A faulty blowout preventer and weaknesses in how firms analyse potential hazards offshore contributed to BP’s deadly Gulf of Mexico oil spill more than four years ago, the US Chemical Safety Board (CSB) said yesterday.
The CSB, which has no enforcement authority but can recommend safer practices, routinely probes accidents at chemical plants and refineries.
It did not examine all aspects of the Deepwater Horizon Macondo blowout and explosion that killed 11 men and unleashed more than 4million barrels of oil into the Gulf in 2010.
Rather than re-examine issues already covered by other probes, including those by the US Coast Guard and a commission appointed by President Barack Obama, it studied equipment and hazardous materials operations and safety management.
BP spokesman Geoff Morrell said the core findings were consistent with other probes that found the disaster stemmed from multiple causes and involving multiple parties.

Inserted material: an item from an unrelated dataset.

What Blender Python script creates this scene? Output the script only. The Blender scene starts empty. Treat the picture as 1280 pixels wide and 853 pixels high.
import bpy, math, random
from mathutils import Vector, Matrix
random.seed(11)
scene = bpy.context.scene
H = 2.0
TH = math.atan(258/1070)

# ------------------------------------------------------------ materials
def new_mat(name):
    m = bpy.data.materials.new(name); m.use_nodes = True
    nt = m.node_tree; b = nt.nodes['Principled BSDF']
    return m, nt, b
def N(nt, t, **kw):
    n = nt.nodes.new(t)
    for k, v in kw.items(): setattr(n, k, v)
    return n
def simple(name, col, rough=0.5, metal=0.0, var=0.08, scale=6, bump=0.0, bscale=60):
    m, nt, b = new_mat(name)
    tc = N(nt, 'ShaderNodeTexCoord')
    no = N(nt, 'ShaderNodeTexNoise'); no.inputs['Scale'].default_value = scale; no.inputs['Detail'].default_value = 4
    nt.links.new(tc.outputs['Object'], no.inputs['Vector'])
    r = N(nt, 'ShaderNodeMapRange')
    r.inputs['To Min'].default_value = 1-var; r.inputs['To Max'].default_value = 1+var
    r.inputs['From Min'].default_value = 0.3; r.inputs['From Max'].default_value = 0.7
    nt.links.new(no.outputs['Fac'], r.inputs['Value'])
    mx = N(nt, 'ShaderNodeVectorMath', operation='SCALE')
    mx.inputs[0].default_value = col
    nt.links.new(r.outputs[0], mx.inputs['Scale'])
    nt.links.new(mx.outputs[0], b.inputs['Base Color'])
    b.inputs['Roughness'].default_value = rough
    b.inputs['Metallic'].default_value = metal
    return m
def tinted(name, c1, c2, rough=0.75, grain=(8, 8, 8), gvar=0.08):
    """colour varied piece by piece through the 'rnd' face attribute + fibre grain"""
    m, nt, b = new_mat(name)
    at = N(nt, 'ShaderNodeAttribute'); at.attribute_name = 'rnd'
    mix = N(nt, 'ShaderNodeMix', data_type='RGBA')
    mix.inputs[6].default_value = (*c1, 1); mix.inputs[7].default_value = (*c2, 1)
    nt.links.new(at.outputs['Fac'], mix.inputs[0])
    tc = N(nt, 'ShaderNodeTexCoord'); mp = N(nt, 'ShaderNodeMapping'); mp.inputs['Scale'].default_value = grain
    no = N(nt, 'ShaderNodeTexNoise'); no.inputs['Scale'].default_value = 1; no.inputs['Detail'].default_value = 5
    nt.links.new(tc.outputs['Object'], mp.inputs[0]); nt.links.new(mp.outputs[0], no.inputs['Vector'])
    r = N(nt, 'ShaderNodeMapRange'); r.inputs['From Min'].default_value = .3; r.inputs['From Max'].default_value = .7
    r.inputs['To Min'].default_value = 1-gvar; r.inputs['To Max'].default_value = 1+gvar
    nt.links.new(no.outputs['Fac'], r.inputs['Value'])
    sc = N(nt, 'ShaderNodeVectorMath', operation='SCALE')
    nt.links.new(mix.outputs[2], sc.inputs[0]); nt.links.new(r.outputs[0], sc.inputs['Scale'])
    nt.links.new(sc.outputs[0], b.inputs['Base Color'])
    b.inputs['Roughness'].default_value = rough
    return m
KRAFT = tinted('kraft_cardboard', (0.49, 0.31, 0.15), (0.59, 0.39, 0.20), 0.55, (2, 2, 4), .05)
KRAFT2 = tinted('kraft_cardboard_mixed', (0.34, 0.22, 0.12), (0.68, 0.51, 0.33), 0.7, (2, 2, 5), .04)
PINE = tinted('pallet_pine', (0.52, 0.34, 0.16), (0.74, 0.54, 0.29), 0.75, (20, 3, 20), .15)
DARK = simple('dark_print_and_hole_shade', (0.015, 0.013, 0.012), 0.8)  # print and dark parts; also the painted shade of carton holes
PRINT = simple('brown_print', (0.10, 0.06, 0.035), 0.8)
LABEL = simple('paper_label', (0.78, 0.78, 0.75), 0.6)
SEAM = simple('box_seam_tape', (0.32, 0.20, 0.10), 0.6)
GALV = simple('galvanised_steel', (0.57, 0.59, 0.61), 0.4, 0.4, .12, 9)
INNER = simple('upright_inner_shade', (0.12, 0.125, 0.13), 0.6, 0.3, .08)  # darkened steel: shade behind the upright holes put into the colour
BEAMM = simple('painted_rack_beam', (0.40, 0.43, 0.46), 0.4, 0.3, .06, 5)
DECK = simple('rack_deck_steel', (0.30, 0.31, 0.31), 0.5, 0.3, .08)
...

The CSB concluded that the blowout preventer failed because miswired control systems would have prevented it from sealing the blown-out well.
A blowout preventer is a multi-tonne stack of valves and pipes that sits atop deepwater wells to stop oil and gas from gushing upward in an accident.
The CSB said different pressures inside the drillpipe and the area between the pipe and the well moved Macondo’s blowout preventer off-centre, so a key piece of equipment called the shear ram could not slice through the pipe to seal the well.
Other probes have found that explosions aboard Transocean’s Deepwater Horizon rig moved the pipe.